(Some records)
▼

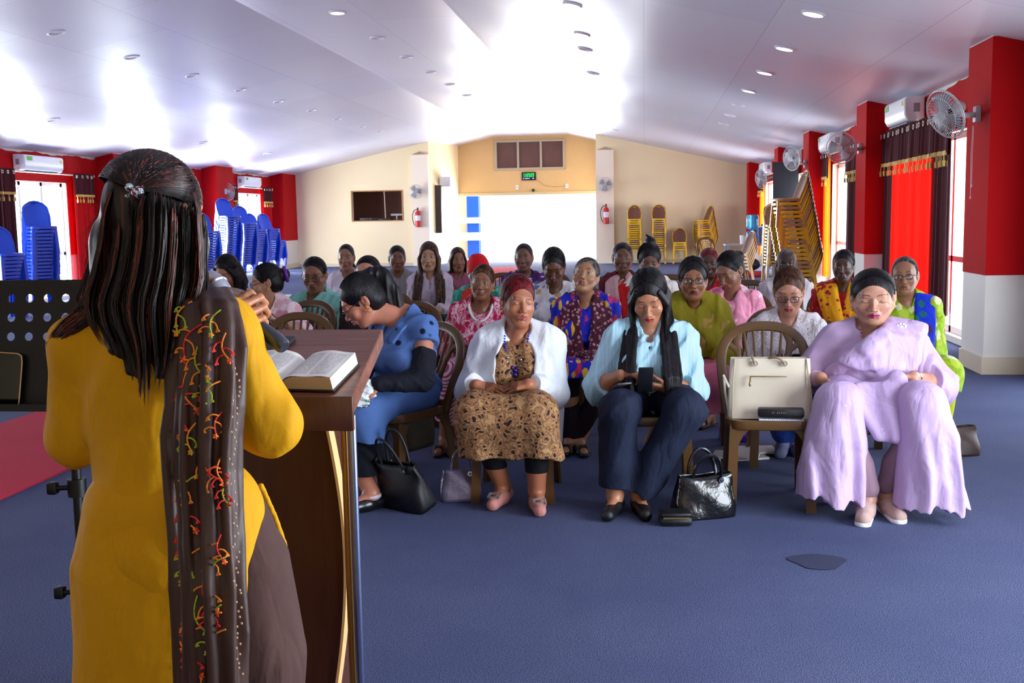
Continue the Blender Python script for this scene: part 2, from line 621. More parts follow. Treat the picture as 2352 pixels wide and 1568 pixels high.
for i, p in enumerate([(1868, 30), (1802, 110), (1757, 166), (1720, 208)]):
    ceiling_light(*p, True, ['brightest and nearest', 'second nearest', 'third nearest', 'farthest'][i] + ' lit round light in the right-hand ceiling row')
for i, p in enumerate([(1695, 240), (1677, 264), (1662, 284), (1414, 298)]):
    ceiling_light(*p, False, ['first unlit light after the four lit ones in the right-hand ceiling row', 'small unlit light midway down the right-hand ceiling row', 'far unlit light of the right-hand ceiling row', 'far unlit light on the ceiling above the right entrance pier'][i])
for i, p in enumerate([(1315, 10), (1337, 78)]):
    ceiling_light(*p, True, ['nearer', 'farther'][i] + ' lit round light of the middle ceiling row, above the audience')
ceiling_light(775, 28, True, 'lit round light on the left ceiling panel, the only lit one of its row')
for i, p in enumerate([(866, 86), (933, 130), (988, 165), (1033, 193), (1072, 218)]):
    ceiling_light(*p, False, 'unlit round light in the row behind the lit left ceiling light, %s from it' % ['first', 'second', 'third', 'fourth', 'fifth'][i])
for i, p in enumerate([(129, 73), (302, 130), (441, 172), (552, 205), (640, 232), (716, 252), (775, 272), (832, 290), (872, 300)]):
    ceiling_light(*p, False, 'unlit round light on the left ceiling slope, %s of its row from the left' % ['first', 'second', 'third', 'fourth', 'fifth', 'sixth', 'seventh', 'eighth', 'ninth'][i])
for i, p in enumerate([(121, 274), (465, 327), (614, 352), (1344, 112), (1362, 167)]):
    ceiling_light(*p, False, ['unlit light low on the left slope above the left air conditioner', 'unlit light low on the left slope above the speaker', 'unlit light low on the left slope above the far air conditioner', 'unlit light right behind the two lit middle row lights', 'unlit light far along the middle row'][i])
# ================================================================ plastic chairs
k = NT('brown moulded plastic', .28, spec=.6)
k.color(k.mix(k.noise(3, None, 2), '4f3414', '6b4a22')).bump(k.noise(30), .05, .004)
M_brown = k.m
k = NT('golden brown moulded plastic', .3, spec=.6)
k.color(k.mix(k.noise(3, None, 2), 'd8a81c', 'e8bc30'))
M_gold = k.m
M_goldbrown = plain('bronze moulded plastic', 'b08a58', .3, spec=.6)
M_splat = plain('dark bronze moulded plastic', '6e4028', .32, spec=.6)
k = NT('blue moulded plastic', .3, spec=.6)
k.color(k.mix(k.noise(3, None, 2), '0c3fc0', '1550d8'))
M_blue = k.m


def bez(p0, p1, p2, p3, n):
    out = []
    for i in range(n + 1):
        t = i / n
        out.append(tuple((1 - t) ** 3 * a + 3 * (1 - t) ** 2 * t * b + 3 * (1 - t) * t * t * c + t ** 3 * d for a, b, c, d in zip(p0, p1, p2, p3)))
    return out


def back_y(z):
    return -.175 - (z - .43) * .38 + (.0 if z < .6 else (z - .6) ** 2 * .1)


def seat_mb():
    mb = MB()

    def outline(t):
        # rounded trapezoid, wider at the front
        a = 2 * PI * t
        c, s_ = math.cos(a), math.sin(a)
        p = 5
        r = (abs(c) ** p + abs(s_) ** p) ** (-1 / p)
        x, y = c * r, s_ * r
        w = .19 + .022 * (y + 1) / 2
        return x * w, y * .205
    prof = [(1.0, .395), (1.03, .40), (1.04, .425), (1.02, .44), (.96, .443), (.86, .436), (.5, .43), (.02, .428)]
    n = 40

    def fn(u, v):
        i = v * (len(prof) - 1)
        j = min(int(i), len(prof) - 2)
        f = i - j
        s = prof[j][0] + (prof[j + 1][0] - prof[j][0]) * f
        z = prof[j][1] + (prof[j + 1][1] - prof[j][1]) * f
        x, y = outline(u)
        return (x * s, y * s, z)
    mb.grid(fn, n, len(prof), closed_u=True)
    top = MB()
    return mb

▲
▼

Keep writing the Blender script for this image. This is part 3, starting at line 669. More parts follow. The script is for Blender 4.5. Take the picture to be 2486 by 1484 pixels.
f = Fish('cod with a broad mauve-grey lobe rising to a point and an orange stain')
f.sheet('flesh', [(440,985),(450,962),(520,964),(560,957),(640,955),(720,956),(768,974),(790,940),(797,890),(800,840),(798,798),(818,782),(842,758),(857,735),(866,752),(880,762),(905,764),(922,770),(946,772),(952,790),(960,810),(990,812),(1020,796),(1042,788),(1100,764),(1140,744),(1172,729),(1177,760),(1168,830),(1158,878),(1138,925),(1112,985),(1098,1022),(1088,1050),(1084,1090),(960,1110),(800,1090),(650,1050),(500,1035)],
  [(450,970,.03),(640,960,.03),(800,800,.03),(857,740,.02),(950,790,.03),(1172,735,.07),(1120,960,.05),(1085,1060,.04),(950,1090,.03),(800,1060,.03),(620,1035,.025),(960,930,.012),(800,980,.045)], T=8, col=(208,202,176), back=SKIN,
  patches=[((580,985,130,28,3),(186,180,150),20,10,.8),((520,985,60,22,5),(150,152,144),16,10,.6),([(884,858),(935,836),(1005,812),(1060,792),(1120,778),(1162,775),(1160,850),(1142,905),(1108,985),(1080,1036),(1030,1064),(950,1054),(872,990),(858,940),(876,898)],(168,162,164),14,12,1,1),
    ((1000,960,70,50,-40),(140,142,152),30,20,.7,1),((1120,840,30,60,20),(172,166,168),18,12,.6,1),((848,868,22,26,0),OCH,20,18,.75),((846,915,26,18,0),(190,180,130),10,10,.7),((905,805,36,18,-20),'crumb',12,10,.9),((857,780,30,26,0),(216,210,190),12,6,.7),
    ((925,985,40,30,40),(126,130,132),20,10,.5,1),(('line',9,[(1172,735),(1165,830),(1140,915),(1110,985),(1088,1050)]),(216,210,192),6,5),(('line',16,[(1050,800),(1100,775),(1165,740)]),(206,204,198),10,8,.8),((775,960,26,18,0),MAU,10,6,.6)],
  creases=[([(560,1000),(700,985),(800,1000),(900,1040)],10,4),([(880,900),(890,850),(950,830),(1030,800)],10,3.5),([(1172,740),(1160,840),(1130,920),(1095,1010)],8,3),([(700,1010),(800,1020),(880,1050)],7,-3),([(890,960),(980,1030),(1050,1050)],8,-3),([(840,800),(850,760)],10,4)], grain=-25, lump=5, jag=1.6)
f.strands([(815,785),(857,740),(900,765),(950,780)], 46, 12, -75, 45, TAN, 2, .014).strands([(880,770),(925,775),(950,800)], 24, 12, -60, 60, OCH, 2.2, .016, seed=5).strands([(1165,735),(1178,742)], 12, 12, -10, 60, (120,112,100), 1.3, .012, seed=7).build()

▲

→ **EXERCISE REQUIREMENTS**
Look through the material above and pick out each line holding the word "moulded".

→ **WRITTEN SOLUTION**
k = NT('brown moulded plastic', .28, spec=.6)
k = NT('golden brown moulded plastic', .3, spec=.6)
M_goldbrown = plain('bronze moulded plastic', 'b08a58', .3, spec=.6)
M_splat = plain('dark bronze moulded plastic', '6e4028', .32, spec=.6)
k = NT('blue moulded plastic', .3, spec=.6)